Task brief
Please transcribe the data that follows without the pictures, keeping every word the same.
-- Start --
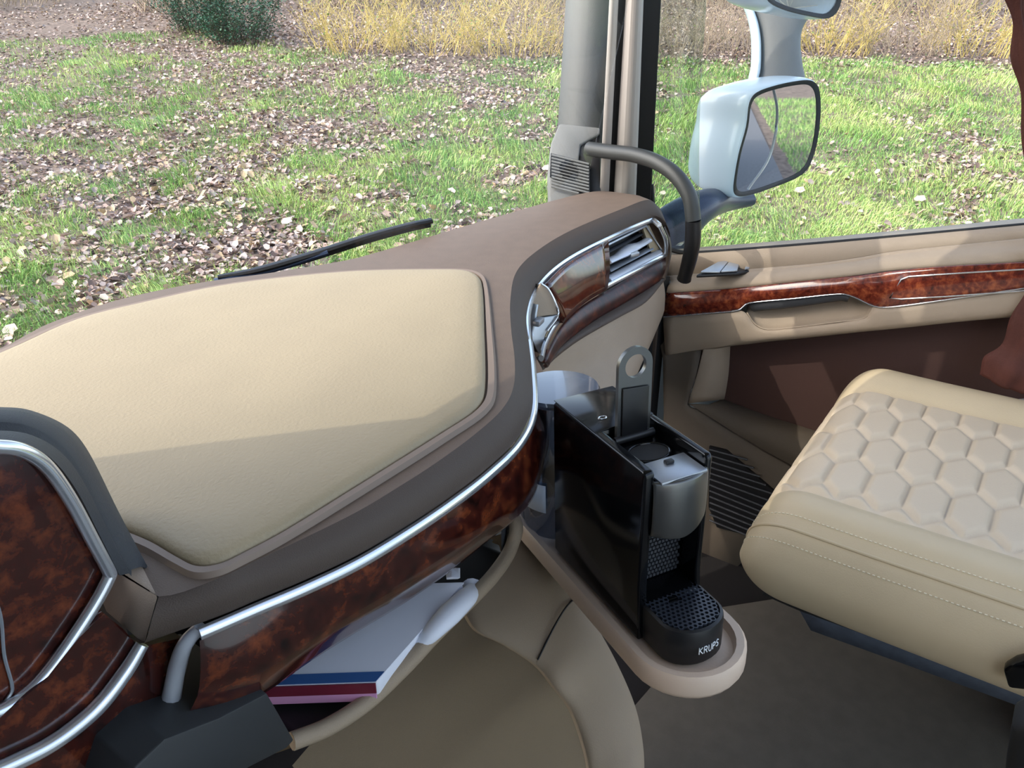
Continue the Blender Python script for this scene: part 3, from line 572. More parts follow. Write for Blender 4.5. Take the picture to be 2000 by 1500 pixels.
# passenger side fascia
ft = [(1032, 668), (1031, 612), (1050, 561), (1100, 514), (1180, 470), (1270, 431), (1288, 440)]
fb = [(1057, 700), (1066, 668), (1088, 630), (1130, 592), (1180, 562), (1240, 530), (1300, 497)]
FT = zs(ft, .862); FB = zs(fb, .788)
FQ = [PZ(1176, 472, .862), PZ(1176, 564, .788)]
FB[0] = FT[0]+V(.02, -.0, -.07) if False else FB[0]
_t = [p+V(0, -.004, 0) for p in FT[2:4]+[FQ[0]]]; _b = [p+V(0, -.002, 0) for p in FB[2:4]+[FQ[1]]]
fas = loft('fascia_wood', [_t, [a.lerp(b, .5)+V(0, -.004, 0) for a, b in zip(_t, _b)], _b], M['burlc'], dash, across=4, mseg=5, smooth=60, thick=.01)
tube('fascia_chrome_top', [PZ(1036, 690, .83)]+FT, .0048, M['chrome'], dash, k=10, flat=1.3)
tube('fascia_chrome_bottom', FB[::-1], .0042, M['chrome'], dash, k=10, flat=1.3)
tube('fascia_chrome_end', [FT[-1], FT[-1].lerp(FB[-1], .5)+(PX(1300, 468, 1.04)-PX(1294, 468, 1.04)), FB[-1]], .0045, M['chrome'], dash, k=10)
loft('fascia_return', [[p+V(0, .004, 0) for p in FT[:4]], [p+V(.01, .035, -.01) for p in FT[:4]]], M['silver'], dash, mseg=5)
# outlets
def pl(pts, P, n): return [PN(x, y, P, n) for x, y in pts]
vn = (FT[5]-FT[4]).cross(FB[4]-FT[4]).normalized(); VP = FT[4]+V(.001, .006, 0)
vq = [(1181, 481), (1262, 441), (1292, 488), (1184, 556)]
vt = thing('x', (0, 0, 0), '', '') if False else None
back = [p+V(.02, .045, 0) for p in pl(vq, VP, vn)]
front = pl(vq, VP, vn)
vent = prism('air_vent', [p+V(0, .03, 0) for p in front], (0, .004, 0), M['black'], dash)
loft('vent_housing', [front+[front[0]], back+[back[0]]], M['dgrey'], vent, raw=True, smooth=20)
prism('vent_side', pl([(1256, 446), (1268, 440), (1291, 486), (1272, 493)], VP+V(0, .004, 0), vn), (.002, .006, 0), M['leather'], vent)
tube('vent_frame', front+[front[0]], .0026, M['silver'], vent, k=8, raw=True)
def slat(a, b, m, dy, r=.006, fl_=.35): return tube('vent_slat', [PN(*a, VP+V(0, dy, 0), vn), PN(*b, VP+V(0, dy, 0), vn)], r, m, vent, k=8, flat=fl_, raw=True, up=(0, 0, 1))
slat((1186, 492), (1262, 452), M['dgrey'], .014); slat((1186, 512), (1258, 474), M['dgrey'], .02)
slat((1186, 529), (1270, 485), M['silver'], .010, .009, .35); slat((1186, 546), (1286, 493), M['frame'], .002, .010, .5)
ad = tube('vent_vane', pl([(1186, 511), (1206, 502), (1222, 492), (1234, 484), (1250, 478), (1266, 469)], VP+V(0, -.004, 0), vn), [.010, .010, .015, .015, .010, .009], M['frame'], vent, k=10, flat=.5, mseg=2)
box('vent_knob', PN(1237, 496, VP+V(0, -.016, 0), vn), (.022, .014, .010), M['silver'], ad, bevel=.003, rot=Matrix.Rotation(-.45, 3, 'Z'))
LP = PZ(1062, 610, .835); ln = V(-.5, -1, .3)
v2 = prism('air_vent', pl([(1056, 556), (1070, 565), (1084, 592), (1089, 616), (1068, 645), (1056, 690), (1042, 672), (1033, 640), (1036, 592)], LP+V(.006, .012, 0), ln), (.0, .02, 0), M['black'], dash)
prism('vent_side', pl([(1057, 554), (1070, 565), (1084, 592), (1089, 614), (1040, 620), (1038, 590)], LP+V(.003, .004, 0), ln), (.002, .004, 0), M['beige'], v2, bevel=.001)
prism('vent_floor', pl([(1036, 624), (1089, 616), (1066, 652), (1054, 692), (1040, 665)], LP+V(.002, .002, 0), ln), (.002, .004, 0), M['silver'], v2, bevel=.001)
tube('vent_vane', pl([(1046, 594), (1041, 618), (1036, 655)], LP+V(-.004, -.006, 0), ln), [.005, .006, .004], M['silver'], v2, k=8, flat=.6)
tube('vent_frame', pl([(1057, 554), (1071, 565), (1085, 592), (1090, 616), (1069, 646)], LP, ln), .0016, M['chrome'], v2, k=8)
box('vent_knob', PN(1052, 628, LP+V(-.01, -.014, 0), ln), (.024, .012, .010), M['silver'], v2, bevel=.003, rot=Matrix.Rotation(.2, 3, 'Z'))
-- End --
Correct response
Continue the Blender Python script for this scene: part 3, from line 572. More parts follow. Write for Blender 4.5. Take the picture to be 2000 by 1500 pixels.
# passenger side fascia
ft = [(1032, 668), (1031, 612), (1050, 561), (1100, 514), (1180, 470), (1270, 431), (1288, 440)]
fb = [(1057, 700), (1066, 668), (1088, 630), (1130, 592), (1180, 562), (1240, 530), (1300, 497)]
FT = zs(ft, .862); FB = zs(fb, .788)
FQ = [PZ(1176, 472, .862), PZ(1176, 564, .788)]
FB[0] = FT[0]+V(.02, -.0, -.07) if False else FB[0]
_t = [p+V(0, -.004, 0) for p in FT[2:4]+[FQ[0]]]; _b = [p+V(0, -.002, 0) for p in FB[2:4]+[FQ[1]]]
fas = loft('fascia_wood', [_t, [a.lerp(b, .5)+V(0, -.004, 0) for a, b in zip(_t, _b)], _b], M['burlc'], dash, across=4, mseg=5, smooth=60, thick=.01)
tube('fascia_chrome_top', [PZ(1036, 690, .83)]+FT, .0048, M['chrome'], dash, k=10, flat=1.3)
tube('fascia_chrome_bottom', FB[::-1], .0042, M['chrome'], dash, k=10, flat=1.3)
tube('fascia_chrome_end', [FT[-1], FT[-1].lerp(FB[-1], .5)+(PX(1300, 468, 1.04)-PX(1294, 468, 1.04)), FB[-1]], .0045, M['chrome'], dash, k=10)
loft('fascia_return', [[p+V(0, .004, 0) for p in FT[:4]], [p+V(.01, .035, -.01) for p in FT[:4]]], M['silver'], dash, mseg=5)
# outlets
def pl(pts, P, n): return [PN(x, y, P, n) for x, y in pts]
vn = (FT[5]-FT[4]).cross(FB[4]-FT[4]).normalized(); VP = FT[4]+V(.001, .006, 0)
vq = [(1181, 481), (1262, 441), (1292, 488), (1184, 556)]
vt = thing('x', (0, 0, 0), '', '') if False else None
back = [p+V(.02, .045, 0) for p in pl(vq, VP, vn)]
front = pl(vq, VP, vn)
vent = prism('air_vent', [p+V(0, .03, 0) for p in front], (0, .004, 0), M['black'], dash)
loft('vent_housing', [front+[front[0]], back+[back[0]]], M['dgrey'], vent, raw=True, smooth=20)
prism('vent_side', pl([(1256, 446), (1268, 440), (1291, 486), (1272, 493)], VP+V(0, .004, 0), vn), (.002, .006, 0), M['leather'], vent)
tube('vent_frame', front+[front[0]], .0026, M['silver'], vent, k=8, raw=True)
def slat(a, b, m, dy, r=.006, fl_=.35): return tube('vent_slat', [PN(*a, VP+V(0, dy, 0), vn), PN(*b, VP+V(0, dy, 0), vn)], r, m, vent, k=8, flat=fl_, raw=True, up=(0, 0, 1))
slat((1186, 492), (1262, 452), M['dgrey'], .014); slat((1186, 512), (1258, 474), M['dgrey'], .02)
slat((1186, 529), (1270, 485), M['silver'], .010, .009, .35); slat((1186, 546), (1286, 493), M['frame'], .002, .010, .5)
ad = tube('vent_vane', pl([(1186, 511), (1206, 502), (1222, 492), (1234, 484), (1250, 478), (1266, 469)], VP+V(0, -.004, 0), vn), [.010, .010, .015, .015, .010, .009], M['frame'], vent, k=10, flat=.5, mseg=2)
box('vent_knob', PN(1237, 496, VP+V(0, -.016, 0), vn), (.022, .014, .010), M['silver'], ad, bevel=.003, rot=Matrix.Rotation(-.45, 3, 'Z'))
LP = PZ(1062, 610, .835); ln = V(-.5, -1, .3)
v2 = prism('air_vent', pl([(1056, 556), (1070, 565), (1084, 592), (1089, 616), (1068, 645), (1056, 690), (1042, 672), (1033, 640), (1036, 592)], LP+V(.006, .012, 0), ln), (.0, .02, 0), M['black'], dash)
prism('vent_side', pl([(1057, 554), (1070, 565), (1084, 592), (1089, 614), (1040, 620), (1038, 590)], LP+V(.003, .004, 0), ln), (.002, .004, 0), M['beige'], v2, bevel=.001)
prism('vent_floor', pl([(1036, 624), (1089, 616), (1066, 652), (1054, 692), (1040, 665)], LP+V(.002, .002, 0), ln), (.002, .004, 0), M['silver'], v2, bevel=.001)
tube('vent_vane', pl([(1046, 594), (1041, 618), (1036, 655)], LP+V(-.004, -.006, 0), ln), [.005, .006, .004], M['silver'], v2, k=8, flat=.6)
tube('vent_frame', pl([(1057, 554), (1071, 565), (1085, 592), (1090, 616), (1069, 646)], LP, ln), .0016, M['chrome'], v2, k=8)
box('vent_knob', PN(1052, 628, LP+V(-.01, -.014, 0), ln), (.024, .012, .010), M['silver'], v2, bevel=.003, rot=Matrix.Rotation(.2, 3, 'Z'))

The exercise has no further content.